Kitty Lemieux’s Guide to Great Gift-Giving

As kids, we waited all year for Christmas morning. Presents! We were easy to please, excited by anything new and shiny. As adults, our enthusiasm is tougher to provoke. So, what can you do to ensure that your generosity results in more than an obligatory, hollow “thank-you?” Keep these tips in mind when venturing to pick the perfect present.

gift

What Makes a Great Gift?

In a few words, truly great gift-giving is:

  • Thoughtful
  • Personal
  • An expression of investment

It really is the thought that counts, so think intimately.

The best way to give a gift that communicates “I care about you” is to give one that demonstrates “I know you.” An extraordinary gift shows that you get the person, that you pay close attention to their interests, obsessions, and preferences. Practical items are just that—practical (and forgettable). Don’t give someone what they need; give them what they want (or perhaps don’t even know they want!).

The best gifts are carefully curated by the giver and, yes, smiles are awarded for originality. They need not be expensive, but they involve an investment of time and energy. They say, “I used my intimate knowledge of what pleases you and put significant thought, time and effort into selecting or creating this specific thing.”

Wrap it. Wrap it good.

Unwrapping is a crucial part of the gifting experience. Colorful paper folded into crisp edges, a big beautiful bow—these are the images we picture in our minds when we think “gift.” For this reason, I prefer the visual impact of a box covered in paper, topped with a hand-tied bow over a bag stuffed with tissue. When appropriate, I’ll remove ugly pre-packaging in favor of a totally different presentation (think about, say, various items presented in a gorgeous, overflowing basket versus a bunch of separate, plastic-coated pieces).
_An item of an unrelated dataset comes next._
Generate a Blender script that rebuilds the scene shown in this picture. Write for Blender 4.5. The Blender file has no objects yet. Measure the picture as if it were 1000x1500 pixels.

Whatever the style, go the extra mile and give it your own unique touch. A handsomely packaged gift increases the anticipation and adds pleasure to the ceremony of slowly unwrapping it.

Always include a handwritten note.

Don’t just sign your name on a store-bought card. Please, please don’t. Not only is it impersonal, but it’s a huge missed opportunity. In a digital world full of text messages and emails, handwritten notes get rarer by the day. Drafting one takes time and consideration —it’s a brilliant reminder to the recipient that you value your relationship.

I’m a big believer in handwritten notes for all occasions and, for that matter, no occasion at all. But, when it comes to gift-giving, they’re an absolute must. I completely avoid the pitfalls of the generic Hallmark route by buying pretty blank cards. That way, the message is 100% personalized. A skillfully crafted, sincere message has the potential to be more meaningful and memorable than the gift itself. Aim to give a card that will make its way to the shoebox or the mantle, not the trashcan.

Gift-giving should be an exercise in love that brings joy to both the giver and the recipient. When it’s done right, it can be one of the most rewarding exchanges two people can experience. Be thoughtful, be generous and take the time to make your special someone feel cherished. A little wholehearted effort goes a long way.